Elementary excitations in homogeneous neutron star matter

TL;DR

This paper investigates collective density modes in neutron-star matter, focusing on how Coulomb interactions and nuclear forces influence elementary excitations in npe matter between nuclear saturation density and three times that density.

Contribution

It provides a comparative analysis of nuclear interactions using Skyrme forces and microscopic models, highlighting the role of Coulomb effects and nucleon effective mass.

Findings

Coulomb interactions significantly modify proton plasmon modes.

Nucleon effective mass impacts excitation spectra.
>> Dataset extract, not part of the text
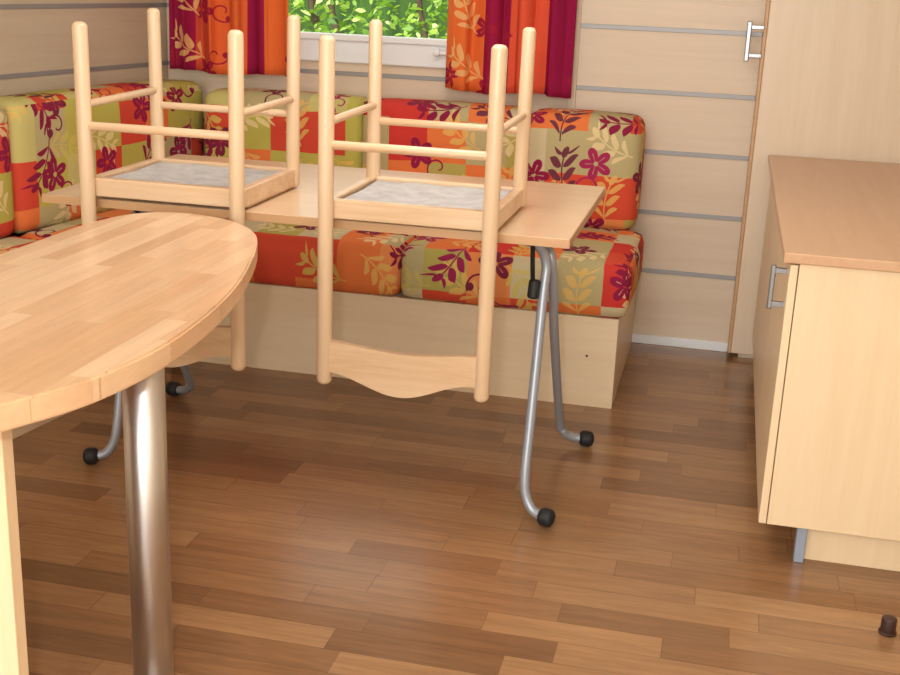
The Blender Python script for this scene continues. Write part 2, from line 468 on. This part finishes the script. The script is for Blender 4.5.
# ---------------------------------------------------------------- upturned chairs
def chair(name,cx,dy=0.0):
    e=root(name); hw=.196
    yF,yR=2.645+dy,3.03+dy
    for s,t in((-1,'l'),(1,'r')):
        rod('back_post_'+t,(cx+s*hw,yF,.352),(cx+s*(hw+.002),yF,1.18),.0185,chair_wood,e,.7)
        rod('front_leg_'+t,(cx+s*hw,yR,.753),(cx+s*(hw+.002),yR,1.205),.0185,chair_wood,e,.7,taper=.92)
        rod('side_stretcher_'+t,(cx+s*hw,yF,.985),(cx+s*hw,yR,.99),.0095,chair_wood,e,.3)
        box('seat_rail_'+t,cx+s*hw-.012,cx+s*hw+.012,yF+.01,yR,.760,.806,chair_wood_h,e,.004)
    rod('back_stretcher',(cx-hw,yF,.935),(cx+hw,yF,.935),.0105,chair_wood_h,e,.3)
    rod('front_stretcher',(cx-hw,yR,.95),(cx+hw,yR,.95),.0095,chair_wood_h,e,.3)
    box('seat_rail_back',cx-hw,cx+hw,yF+.012,yF+.036,.760,.806,chair_wood_h,e,.004)
    box('seat_rail_front',cx-hw,cx+hw,yR-.012,yR+.012,.760,.806,chair_wood_h,e,.004)
    box('seat_pad',cx-hw-.005,cx+hw+.005,yF+.06,yR+.02,.751,.772,chair_wood_h,e,.008,3)
    bm=bmesh.new(); n=14; g=[]
    for j in range(n+1):
        row=[]
        for i in range(n+1):
            a=i/n; b=j/n
            x=cx-hw+.02+(2*hw-.04)*a; y=yF+.036+(yR-yF-.05)*b
            z=.797-.010*math.sin(a*math.pi)*math.sin(b*math.pi)+.0015*math.sin(a*17+b*9)
            row.append(bm.verts.new((x,y,z)))
        g.append(row)
    for j in range(n):
        for i in range(n): bm.faces.new((g[j][i],g[j][i+1],g[j+1][i+1],g[j+1][i]))
    me=bpy.data.meshes.new('seat_lining'); bm.to_mesh(me); bm.free(); link('seat_lining',me,under,e,True)
    bm=bmesh.new(); n=40; F=[];B=[]
    for i in range(n+1):
        a=i/n; x=cx-hw+2*hw*a; k=math.sin(a*math.pi)
        zt=.465-.020*k**1.5
        zb=.388-.052*(k**2.2)-.004*math.sin(a*2*math.pi)
        y=yF-.004+.018*k
        F.append([bm.verts.new((x,y-.009,zb+(zt-zb)*q)) for q in(0,.04,.5,.96,1)])
        B.append([bm.verts.new((x,y+.009,zb+(zt-zb)*q)) for q in(0,.04,.5,.96,1)])
    for i in range(n):
        for q in range(4):
            bm.faces.new((F[i][q],F[i+1][q],F[i+1][q+1],F[i][q+1]))
            bm.faces.new((B[i][q],B[i][q+1],B[i+1][q+1],B[i+1][q]))
        bm.faces.new((F[i][0],B[i][0],B[i+1][0],F[i+1][0]))
        bm.faces.new((F[i][4],F[i+1][4],B[i+1][4],B[i][4]))
    me=bpy.data.meshes.new('crest_rail'); bm.to_mesh(me); bm.free()
    link('crest_rail',me,chair_wood_h,e)
    return e
chair('dining_chair',-.697)
chair('dining_chair.001',-1.322,.022)

# ---------------------------------------------------------------- oval peninsula table
pt=root('oval_dining_table')
out=catmull([(-.90,1.33,0),(-.84,1.48,0),(-.82,1.70,0),(-.86,2.03,0),(-.97,2.41,0),(-1.07,2.56,0),(-1.19,2.62,0),(-1.29,2.615,0),(-1.355,2.55,0),(-1.385,2.42,0),(-1.39,2.25,0),(-1.39,2.05,0),(-1.39,1.6,0),(-1.39,1.1,0),(-1.33,1.0,0),(-1.2,.99,0),(-1.05,1.08,0),(-.96,1.2,0)],8,True)
bm=bmesh.new()
f=bm.faces.new([bm.verts.new((p.x,p.y,.71)) for p in out])
bm.normal_update()
if f.normal.z>0: f.normal_flip()
ex=bmesh.ops.extrude_face_region(bm,geom=[f])
for v in [q for q in ex['geom'] if isinstance(q,bmesh.types.BMVert)]: v.co.z=.75
bmesh.ops.recalc_face_normals(bm,faces=bm.faces[:])
ed=[e for e in bm.edges if abs(e.verts[0].co.z-e.verts[1].co.z)<1e-5]
bmesh.ops.bevel(bm,geom=ed,offset=.004,segments=2,affect='EDGES')
me=bpy.data.meshes.new('butcher_top'); bm.to_mesh(me); bm.free(); link('butcher_top',me,butcher,pt)
cx,cy=-.908,1.745
rod('steel_column',(cx,cy,0.012),(cx,cy,.709),.0355,steel,pt,.05,40)
rod('column_floor_flange',(cx,cy,0),(cx,cy,.014),.06,steel,pt,.1,40)
rod('column_top_flange',(cx,cy,.700),(cx,cy,.711),.05,steel,pt,.1,40)
box('support_panel',-1.38,-.95,1.40,1.428,0,.709,maple_cab,pt,.002)

# ---------------------------------------------------------------- low sideboard
sb=root('kitchen_base_cabinet'); K=.006
box('carcass',.185+K,.84,2.742,4.36,.10,.738,maple_cab,sb,.001)
box('end_panel',.185+K,.84,2.722,2.741,.10,.738,maple_cab,sb,.001)
box('worktop',.148+K,.85,2.705,4.37,.738,.762,counter_top,sb,.003)
for i,(a,b) in enumerate(((2.722,3.26),(3.265,3.81),(3.815,4.355))):
    box('door_%d'%i,.165+K,.183+K,a,b,.10,.732,maple_cab,sb,.002)
for i,y in enumerate((2.80,)):
    box('handle_bar_%d'%i,.128+K,.140+K,y,y+.014,.605,.71,handle_m,sb,.003)
    box('handle_post_a_%d'%i,.138+K,.166+K,y,y+.014,.612,.624,handle_m,sb,.001)
    box('handle_post_b_%d'%i,.138+K,.166+K,y,y+.014,.692,.704,handle_m,sb,.001)
box('plinth',.275+K,.84,2.77,4.34,0.0,.0995,maple_cab,sb,.001)
box('plinth_corner',.258+K,.282+K,2.745,2.78,0,.0995,alu,sb,.002)
box('plinth_corner_far',.195,.215,4.02,4.05,0,.0995,alu,sb,.002)

# ---------------------------------------------------------------- tall wardrobe
tw=root('wardrobe')
box('front_panel',.102,.86,4.385,4.405,.02,ZC-.01,maple,tw,.003)
box('side_edge',.09,.1015,4.385,4.465,.02,ZC-.01,edge_band,tw,.002)
box('wardrobe_plinth',.13,.86,4.41,4.46,0,.03,maple,tw,0)
box('handle_bar',.034,.050,4.375,4.39,1.075,1.21,handle_m,tw,.003)
box('handle_post_a',.046,.091,4.378,4.39,1.09,1.102,handle_m,tw,.001)
box('handle_post_b',.046,.091,4.378,4.39,1.185,1.197,handle_m,tw,.001)

ds=root('door_stop')
rod('stop_body',(.45,2.46,0),(.45,2.46,.040),.016,dark,ds,.3)
rod('stop_base',(.45,2.46,0),(.45,2.46,.008),.019,dark,ds,.3)

# ---------------------------------------------------------------- light
w=bpy.data.worlds.new('World'); scene.world=w; w.use_nodes=True
bg=w.node_tree.nodes['Background']; sky=w.node_tree.nodes.new('ShaderNodeTexSky')
sky.sky_type='NISHITA'; sky.sun_disc=False; sky.sun_elevation=math.radians(50); sky.sun_rotation=math.radians(270)
sky.dust_density=4
mx=w.node_tree.nodes.new('ShaderNodeMix'); mx.data_type='RGBA'; mx.inputs[0].default_value=.85
w.node_tree.links.new(sky.outputs[0],mx.inputs[6]); mx.inputs[7].default_value=(2.3,2.4,2.0,1)
w.node_tree.links.new(mx.outputs[2],bg.inputs[0]); bg.inputs[1].default_value=.75
def lamp(name,typ,loc,target,energy,size=None,color=(1,1,1),sy=None):
    l=bpy.data.lights.new(name,typ); l.energy=energy; l.color=color
    if typ=='AREA':
        l.size=size
        if sy: l.shape='RECTANGLE'; l.size_y=sy
    elif typ=='SUN': l.angle=.01
    else: l.shadow_soft_size=size
    o=bpy.data.objects.new(name,l); scene.collection.objects.link(o); o.location=loc
    o.rotation_euler=(Vector(target)-Vector(loc)).to_track_quat('-Z','Y').to_euler()
    return o
lamp('sun','SUN',(-4,1,8),(-1.5,7,0),6,color=(1,.97,.9))
lamp('rear_fill','AREA',(-.7,-1.5,1.35),(-.7,3,.7),55,2.2,(1,1,1),1.6)  # added fill behind the camera for ambient light, no patio door modelled
lamp('overhead_fill','AREA',(-.6,2.6,2.12),(-.6,2.6,0),17,.7,(1,.99,.97))  # added soft fill from above to brighten the room, no fixture there
lamp('camera_flash','POINT',(-.10,0.02,1.50),(-.5,3,.7),50,.025,(1,.99,.98))

# ---------------------------------------------------------------- camera
p,rl,yw=math.radians(16.79),math.radians(2.40),math.radians(12.43)
fw=Vector((-math.sin(yw)*math.cos(p),math.cos(yw)*math.cos(p),-math.sin(p)))
right=Vector((math.cos(yw),math.sin(yw),0)); down=fw.cross(right)
r2=right*math.cos(rl)-down*math.sin(rl)
d2=down*math.cos(rl)+right*math.sin(rl)
cam=bpy.data.cameras.new('camera'); cam.lens=48; cam.sensor_width=36; cam.clip_start=.02
co=bpy.data.objects.new('camera',cam); scene.collection.objects.link(co)
mt=Matrix((( r2.x,-d2.x,-fw.x,0),(r2.y,-d2.y,-fw.y,0),(r2.z,-d2.z,-fw.z,1.32),(0,0,0,1)))
co.matrix_world=mt
scene.camera=co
Different nuclear force models yield comparable excitation behaviors.

Abstract

We study the collective density modes which can affect neutron-star thermodynamics in the baryonic density range between nuclear saturation ($\rho_0$) and $3\rho_0$. In this region, the expected constituents of neutron-star matter are mainly neutrons, protons and electrons ($npe$ matter), under the constraint of beta equilibrium. The elementary excitations of this $npe$ medium are studied in the RPA framework. We emphasize the effect of Coulomb interaction, in particular the electron screening of the proton plasmon mode. For the treatment of the nuclear interaction, we compare two modern Skyrme forces and a microscopic approach. The importance of the nucleon effective mass is observed.